How to relate the gravitational potential energy zero to the axes?

[peguerosdc]

(Throughout all my post, I will refer to “gravitational potential energy” just as “potential energy”)

Hi! I have this confusion about when is potential energy positive/negative and how it is related to how we define our axes. I think it is easier to understand my confusion with the following examples:

In case A, I have defined my axes to be as shown in the picture, with +z pointing up (x and y really don’t matter in my example). Suppose gravity points down (so it is in the direction of negative z) and that there is a particle (a blue ball) somewhere in the 3D plane.

As this is the most common set-up according to all the examples I have seen, I would define the potential energy as $U = mgz$ where the zero reference is where all the axes intersect. In this set-up, if particle is at position 1, the potential energy would be positive and if it as position 2, it would be negative.

My confusion is in case B, where I have defined my positive z axis pointing down keeping the zero reference at the intersection of the axes and the gravitational force pointing down (which in this case would be in the +z direction). In this case, should the potential energy be defined as $U = mgz$ or $U = -mgz$ ?

What I think:

If the object is above the zero reference, its potential energy must be positive and if it is below, it should be negative, independently of how the axes are defined.
So, based on this, I think the correct answer is $U = - mgz$ because:

• If the particle is above the reference (at position 1), “z” would be negative, which would make U positive, agreeing with my assumption.
• If the particle is below the reference (at position 2), “z” would be positive, which would make U negative, agreeing with my assumption.

Is my reasoning correct?

 

[anorlunda]

You have to couple it with the definitions of work. Force x distance. Which direction of force is positive? Which direction of movement is positive?
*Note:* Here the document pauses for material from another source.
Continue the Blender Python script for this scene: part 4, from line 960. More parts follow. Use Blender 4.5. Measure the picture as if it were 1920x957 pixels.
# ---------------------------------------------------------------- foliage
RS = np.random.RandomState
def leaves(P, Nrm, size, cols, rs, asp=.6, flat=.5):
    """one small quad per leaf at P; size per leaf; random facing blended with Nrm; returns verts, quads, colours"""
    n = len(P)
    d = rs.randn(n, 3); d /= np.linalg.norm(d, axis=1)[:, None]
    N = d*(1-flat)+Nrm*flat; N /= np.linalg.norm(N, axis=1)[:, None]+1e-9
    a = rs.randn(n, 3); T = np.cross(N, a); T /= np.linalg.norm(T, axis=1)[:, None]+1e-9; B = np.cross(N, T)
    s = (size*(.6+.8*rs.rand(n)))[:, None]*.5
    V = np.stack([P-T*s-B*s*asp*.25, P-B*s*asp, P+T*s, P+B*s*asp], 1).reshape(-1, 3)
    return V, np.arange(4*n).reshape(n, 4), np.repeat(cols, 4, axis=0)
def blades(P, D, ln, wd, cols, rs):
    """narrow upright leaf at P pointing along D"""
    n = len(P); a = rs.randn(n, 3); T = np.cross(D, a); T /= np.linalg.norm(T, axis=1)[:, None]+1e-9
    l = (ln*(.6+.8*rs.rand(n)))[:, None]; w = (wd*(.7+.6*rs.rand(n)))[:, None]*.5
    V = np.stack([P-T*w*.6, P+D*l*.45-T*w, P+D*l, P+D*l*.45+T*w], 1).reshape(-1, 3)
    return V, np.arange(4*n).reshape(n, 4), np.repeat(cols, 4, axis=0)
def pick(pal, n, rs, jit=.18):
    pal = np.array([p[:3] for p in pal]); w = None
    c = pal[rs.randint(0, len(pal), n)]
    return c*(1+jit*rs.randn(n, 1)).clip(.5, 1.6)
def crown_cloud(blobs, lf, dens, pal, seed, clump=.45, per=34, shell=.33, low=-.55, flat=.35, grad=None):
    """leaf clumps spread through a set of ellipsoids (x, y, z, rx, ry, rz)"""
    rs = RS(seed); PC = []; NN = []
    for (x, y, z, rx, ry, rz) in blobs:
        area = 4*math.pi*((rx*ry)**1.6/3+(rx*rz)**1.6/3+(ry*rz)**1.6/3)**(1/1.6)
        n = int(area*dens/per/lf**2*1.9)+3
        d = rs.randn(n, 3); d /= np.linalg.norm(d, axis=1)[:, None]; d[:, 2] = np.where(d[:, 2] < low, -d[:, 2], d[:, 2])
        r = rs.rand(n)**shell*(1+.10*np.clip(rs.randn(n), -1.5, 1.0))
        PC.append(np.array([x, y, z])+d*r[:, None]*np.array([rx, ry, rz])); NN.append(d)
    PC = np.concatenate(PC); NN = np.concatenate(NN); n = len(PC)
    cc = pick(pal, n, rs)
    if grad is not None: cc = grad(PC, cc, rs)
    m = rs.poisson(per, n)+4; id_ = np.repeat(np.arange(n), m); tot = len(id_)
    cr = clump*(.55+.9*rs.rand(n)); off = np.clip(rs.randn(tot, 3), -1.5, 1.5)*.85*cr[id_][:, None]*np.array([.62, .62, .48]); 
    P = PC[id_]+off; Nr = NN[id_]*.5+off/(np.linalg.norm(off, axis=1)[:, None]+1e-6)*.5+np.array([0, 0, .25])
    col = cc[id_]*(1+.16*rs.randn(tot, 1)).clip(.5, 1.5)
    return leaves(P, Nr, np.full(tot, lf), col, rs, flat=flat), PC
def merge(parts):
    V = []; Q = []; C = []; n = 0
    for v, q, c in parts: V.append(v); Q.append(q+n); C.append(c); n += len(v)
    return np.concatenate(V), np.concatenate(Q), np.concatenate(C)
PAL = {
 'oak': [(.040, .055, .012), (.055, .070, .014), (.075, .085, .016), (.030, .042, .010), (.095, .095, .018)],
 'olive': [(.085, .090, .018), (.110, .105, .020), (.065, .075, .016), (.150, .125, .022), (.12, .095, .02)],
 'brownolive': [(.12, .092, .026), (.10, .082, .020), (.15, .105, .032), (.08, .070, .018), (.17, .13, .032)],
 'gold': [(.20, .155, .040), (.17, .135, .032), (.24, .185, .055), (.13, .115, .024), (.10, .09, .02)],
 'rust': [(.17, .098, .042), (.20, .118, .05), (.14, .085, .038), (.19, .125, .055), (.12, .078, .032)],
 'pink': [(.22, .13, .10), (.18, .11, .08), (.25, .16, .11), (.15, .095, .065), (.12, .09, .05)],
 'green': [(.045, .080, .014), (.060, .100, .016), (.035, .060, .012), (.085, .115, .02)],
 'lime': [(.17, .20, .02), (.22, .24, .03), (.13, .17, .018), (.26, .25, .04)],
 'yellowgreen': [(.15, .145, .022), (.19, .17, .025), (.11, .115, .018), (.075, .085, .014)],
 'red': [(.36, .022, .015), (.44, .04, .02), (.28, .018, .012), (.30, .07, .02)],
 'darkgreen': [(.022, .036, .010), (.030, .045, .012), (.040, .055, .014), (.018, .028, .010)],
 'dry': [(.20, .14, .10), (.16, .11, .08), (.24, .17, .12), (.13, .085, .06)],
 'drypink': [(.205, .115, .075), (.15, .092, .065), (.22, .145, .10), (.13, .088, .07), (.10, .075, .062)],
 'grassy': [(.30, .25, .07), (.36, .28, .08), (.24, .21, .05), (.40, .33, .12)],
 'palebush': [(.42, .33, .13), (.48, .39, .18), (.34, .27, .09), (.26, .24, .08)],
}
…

If we do positive work, then presumable the result is a positive change in potential energy.

You can make the physics work with all sign conventions, as long as you are consistent.

 

[tnich]

Summary: How does the sign of U change when I flip the direction of the axes?

(Throughout all my post, I will refer to “gravitational potential energy” just as “potential energy”)

Hi! I have this confusion about when is potential energy positive/negative and how it is related to how we define our axes. I think it is easier to understand my confusion with the following examples:

View attachment 248937
In case A, I have defined my axes to be as shown in the picture, with +z pointing up (x and y really don’t matter in my example). Suppose gravity points down (so it is in the direction of negative z) and that there is a particle (a blue ball) somewhere in the 3D plane.

As this is the most common set-up according to all the examples I have seen, I would define the potential energy as $U = mgz$ where the zero reference is where all the axes intersect. In this set-up, if particle is at position 1, the potential energy would be positive and if it as position 2, it would be negative.

My confusion is in case B, where I have defined my positive z axis pointing down keeping the zero reference at the intersection of the axes and the gravitational force pointing down (which in this case would be in the +z direction). In this case, should the potential energy be defined as $U = mgz$ or $U = -mgz$ ?

What I think:

If the object is above the zero reference, its potential energy must be positive and if it is below, it should be negative, independently of how the axes are defined.
So, based on this, I think the correct answer is $U = - mgz$ because:

• If the particle is above the reference (at position 1), “z” would be negative, which would make U positive, agreeing with my assumption.
• If the particle is below the reference (at position 2), “z” would be positive, which would make U negative, agreeing with my assumption.

Is my reasoning correct?

Yes, your reasoning is good for the case where "downward" is always in the same direction. That is a good assumption for objects that stay in a small area near the surface of the Earth, not so much for objects far from Earth's surface.

 

[Herman Trivilino]

Note that $\Delta U$ is the physically meaningful quantity. So when the blue ball moves from Position 1 to Position 2 $U$ decreases, thus $\Delta U$ is negative. And when the blue ball moves from Position 2 to Position 1 $U$ increases, thus $\Delta U$ is positive. In all cases $W=-\Delta U$, where $W$ is the work done by gravity. These statements are all true regardless of how you set up the coordinate system.

 

[peguerosdc]

Thanks to everyone for your responses!

So, I worked case B again starting from the relation between the potential energy and the force and this is what I've got:

As the gravitational force is pointing downwards (on the +z direction):

$\vec F = mg \hat z$

Then, taking the 0 as my reference, the potential energy must be:

$U = - \int \vec F \cdot d \vec l' = - \int_0^z m g dz' = -mgz$

Now it looks more solid to me, but still want to check if it is correct.